Items from a data source
▬▬▬▬▬▬

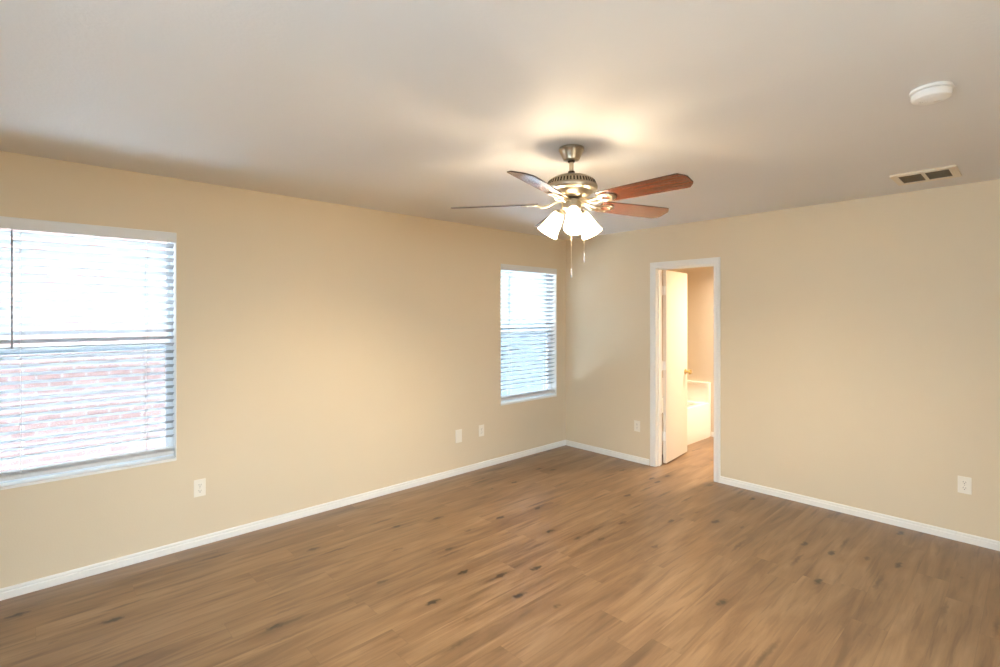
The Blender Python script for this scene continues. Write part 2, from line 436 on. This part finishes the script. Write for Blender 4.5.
# ------------------------------------------------------------------ windows
def window(i, y0, y1):
    root = empty('window_%d' % i, (-.115, (y0 + y1) / 2, WZ0)); tag(root, kind='structure')
    K = lambda o: place_child(o, root)
    xo, xi = -.150, -.082
    bm = BM(); F = .016
    box(bm, (xo, y0, WZ0), (xi, y0 + F, WZ1)); box(bm, (xo, y1 - F, WZ0), (xi, y1, WZ1))
    box(bm, (xo, y0 + F, WZ1 - F), (xi, y1 - F, WZ1)); box(bm, (xo, y0 + F, WZ0), (xi, y1 - F, WZ0 + F))
    K(link('window_frame', bm, M['vinyl'], bevel=.003))
    zm = 1.345
    def sash(xa, xb, z0, z1, st):
        bm = BM(); a, b = y0 + F, y1 - F
        box(bm, (xa, a, z0), (xb, a + st, z1)); box(bm, (xa, b - st, z0), (xb, b, z1))
        box(bm, (xa, a + st, z0), (xb, b - st, z0 + st)); box(bm, (xa, a + st, z1 - st), (xb, b - st, z1))
        s = K(link('sash', bm, M['vinyl'], bevel=.002))
        bm = BM(); xm = (xa + xb) / 2; box(bm, (xm - .003, a + st - .004, z0 + st - .004), (xm + .003, b - st + .004, z1 - st + .004))
        g = link('glass_pane', bm, M['glass']); g.parent = s; g.matrix_parent_inverse = s.matrix_basis.inverted() @ root.matrix_basis.inverted() if False else Matrix()
        return s, g
    def mk(xa, xb, z0, z1, st):
        s, g = sash(xa, xb, z0, z1, st)
        g.matrix_parent_inverse = (root.matrix_basis @ Matrix(s.matrix_parent_inverse) @ s.matrix_basis).inverted() @ root.matrix_basis @ Matrix(s.matrix_parent_inverse) if False else Matrix()
        return s
    mk(-.140, -.116, zm - .022, WZ1 - F, .018)
    mk(-.113, -.088, WZ0 + F, zm + .022, .028)
    bm = BM(); box(bm, (-.1475, y0 + F + .004, WZ0 + F), (-.1465, y1 - F - .004, zm - .01))
    K(link('insect_screen', bm, M['screen']))
    bm = BM()        # white painted lining of the recess
    box(bm, (-.082, y0, WZ0 + .018), (-.0005, y0 + .004, WZ1)); box(bm, (-.082, y1 - .004, WZ0 + .018), (-.0005, y1, WZ1)); box(bm, (-.082, y0 + .004, WZ1 - .0015), (-.0005, y1 - .004, WZ1))
    K(link('recess_lining', bm, M['trim']))
    # painted stool at the bottom of the recess, nosed just past the wall
    bm = BM(); box(bm, (-.082, y0, WZ0 - .0), (.004, y1, WZ0 + .018))
    K(link('window_sill', bm, M['trim'], bevel=.004))
for i, (a, b) in enumerate(WIN): window(i + 1, a, b)

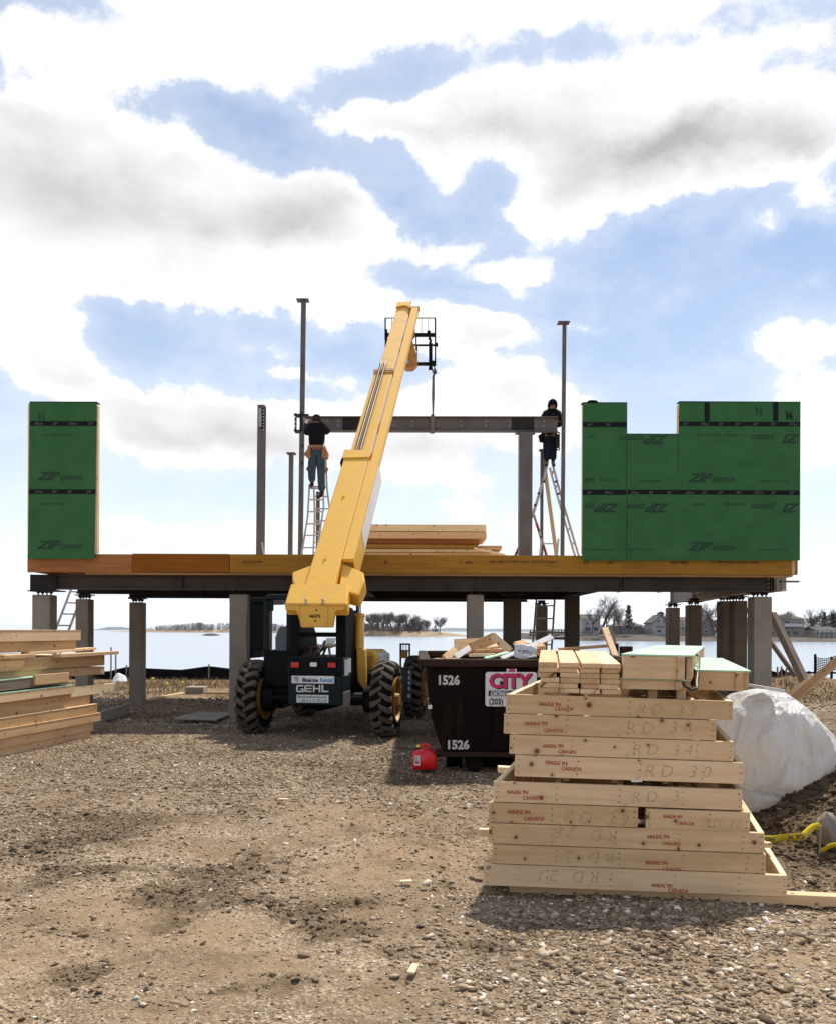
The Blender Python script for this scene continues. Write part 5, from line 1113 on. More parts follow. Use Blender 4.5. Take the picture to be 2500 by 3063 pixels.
# ---- wheels
def tyre_mb(R=.585, Wd=.30, lugs=20):
    mb = MB(); h = Wd/2
    prof = [(-h*.55, R*.56), (-h*.95, R*.66), (-h*1.0, R*.80), (-h*.86, R*.90), (-h*.5, R*.935), (0, R*.945), (h*.5, R*.935), (h*.86, R*.90), (h*1.0, R*.80), (h*.95, R*.66), (h*.55, R*.56)]
    mb.lathe(prof, 'X', 48)
    def pt(th_, w, k):   # k: 0 base, 1 tread top
        drop = .10*(abs(w)/h)**3; r = R*(.905+(.095 if k else 0)-drop*(.55 if k else .9)); return (w*(1.0 if abs(w) < h*.98 else 1.0), r*math.cos(th_), r*math.sin(th_))
    for s in (-1, 1):
        for i in range(lugs):
            t0 = 2*math.pi*(i+(.5 if s > 0 else 0))/lugs; n = 5; vs = []
            for j in range(n+1):
                u = j/n; w = s*(-.02+u*(h+.03)); tc_ = t0+.20*u; wd = .066+.034*u
                if u > .75: tc_ = t0+.20*.75+.05*(u-.75)
                vs += [pt(tc_-wd, w, 0), pt(tc_-wd*.75, w, 1), pt(tc_+wd*.75, w, 1), pt(tc_+wd, w, 0)]
            # shoulder end runs down the sidewall
            u = 1; tc_ = t0+.165; w = s*(h+.018); r2 = R*.80
            vs += [(w-.02*s, r2*math.cos(tc_-.06), r2*math.sin(tc_-.06)), (w, r2*math.cos(tc_-.05), r2*math.sin(tc_-.05)), (w, r2*math.cos(tc_+.05), r2*math.sin(tc_+.05)), (w-.02*s, r2*math.cos(tc_+.06), r2*math.sin(tc_+.06))]
            fs = [(0, 1, 2, 3)]+[tuple(4*j+a for a in q_) for j in range(n+1) for q_ in ((0, 4, 5, 1), (1, 5, 6, 2), (2, 6, 7, 3))]+[(4*n+7, 4*n+6, 4*n+5, 4*n+4)]
            mb.add(vs, fs, None, 1)
    return mb
def rim_mb(R=.585):
    mb = MB(); a = R*.57
    mb.lathe([(-.15, a), (-.17, a*1.04), (-.17, a*.96), (-.05, a*.86), (.02, a*.80), (.055, a*.35), (.10, a*.30), (.12, .02)], 'X', 32, closed=False)
    mb.lathe([(.15, a), (.175, a*1.06), (.175, a*.97), (.07, a*.88), (.02, a*.80)], 'X', 32, closed=False)
    return mb
def nuts_mb(R=.585):
    mb = MB()
    for i in range(10): t_ = 2*math.pi*i/10; mb.cyl((.04, .17*math.cos(t_), .17*math.sin(t_)), (.085, .17*math.cos(t_), .17*math.sin(t_)), .018, seg=6)
    mb.cyl((.05, 0, 0), (.20, 0, 0), .10, .085, 16); return mb
ty_me = smooth(tyre_mb().mesh('tyre', [M['rubber_dark'], M['rubber']]), 30) or None
ty_me = bpy.data.meshes['tyre']; ri_me = rim_mb().mesh('rim', M['yellow_dirty']); smooth(ri_me, 40); nu_me = nuts_mb().mesh('hub', M['yellow_dirty']); ax_me = nu_me
for (x, y, s) in ((-1.02, 0, -1), (1.04, 0, 1), (-1.04, 3.05, -1), (1.04, 3.05, 1)):
    w = bpy.data.objects.new('wheel', None); w.empty_display_size = .2
    link(w, th, T(x, y, .565) @ (Rz(180) if s < 0 else Matrix.Identity(4)) @ Rx(random.uniform(0, 20)))
    for nm, me in (('tyre', ty_me), ('rim', ri_me), ('hub', nu_me)): link(bpy.data.objects.new(nm, me), w)
# ---- chassis and axles
mb = MB(); mb.box2((-.42, -.35, .55), (.42, 3.7, .98)); mb.box2((-.85, .35, .55), (-.45, 2.5, .92)); mb.box2((.45, .45, .50), (1.02, 2.45, .95))
obj('chassis', mb, M['black'], th, bevel=.02)
for y in (0, 3.05):
    mb = MB(); mb.tube([(-.86, y, .56), (-.35, y, .56), (-.2, y, .56), (0, y, .56), (.2, y, .56), (.35, y, .56), (.86, y, .56)], [.10, .10, .15, .20, .15, .10, .10], 14)
    for s in (-1, 1): mb.cyl((s*.70, y, .56), (s*.86, y, .56), .19, .22, 16); mb.bar((s*.7, y-.22, .58), (s*.2, y-.24, .60), .05, .05)
    obj('axle', mb, M['yellow_dirty'] if y else M['black'], th, sm=40)
# ---- rear body with lamps and stickers
y0 = -.72
A, B = L4(526, 790, y0), L4(930, 1020, y0); C, D = L4(530, 665, y0), L4(930, 785, y0)
obj('rear_panel', MB().box2((A.x, y0, B.z), (B.x, y0+.55, A.z)), M['dkgreen'], th, bevel=.015)
g = obj('rear_grille', MB().box2((C.x, y0+.012, D.z+.01), (D.x, y0+.5, C.z)), M['black'], th, bevel=.012)
mb = MB(); nx, nz = 26, 9
for i in range(nx+1):
    x = C.x+.03+(D.x-C.x-.06)*i/nx; mb.box2((x-.003, y0+.004, D.z+.03), (x+.003, y0+.0118, C.z-.02))
for j in range(nz+1):
    z = D.z+.03+(C.z-D.z-.05)*j/nz; mb.box2((C.x+.02, y0+.003, z-.003), (D.x-.02, y0+.0112, z+.003))
obj('grille_mesh', mb, M['dkgreen'], g)
obj('frame_lip', MB().box2((C.x-.01, y0-.004, C.z-.005), (D.x+.012, y0+.05, C.z+.014)).box2((C.x-.01, y0-.004, D.z-.005), (D.x+.012, y0+.011, D.z+.012)).box2((C.x-.012, y0-.003, D.z), (C.x+.012, y0+.011, C.z)).box2((D.x-.01, y0-.003, D.z), (D.x+.014, y0+.011, C.z)), M['dkgreen'], g)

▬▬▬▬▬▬

Goal.
Check each line of the records for the word "Blender" and extract those that contain it.

Answer.
The Blender Python script for this scene continues. Write part 2, from line 436 on. This part finishes the script. Write for Blender 4.5.
The Blender Python script for this scene continues. Write part 5, from line 1113 on. More parts follow. Use Blender 4.5. Take the picture to be 2500 by 3063 pixels.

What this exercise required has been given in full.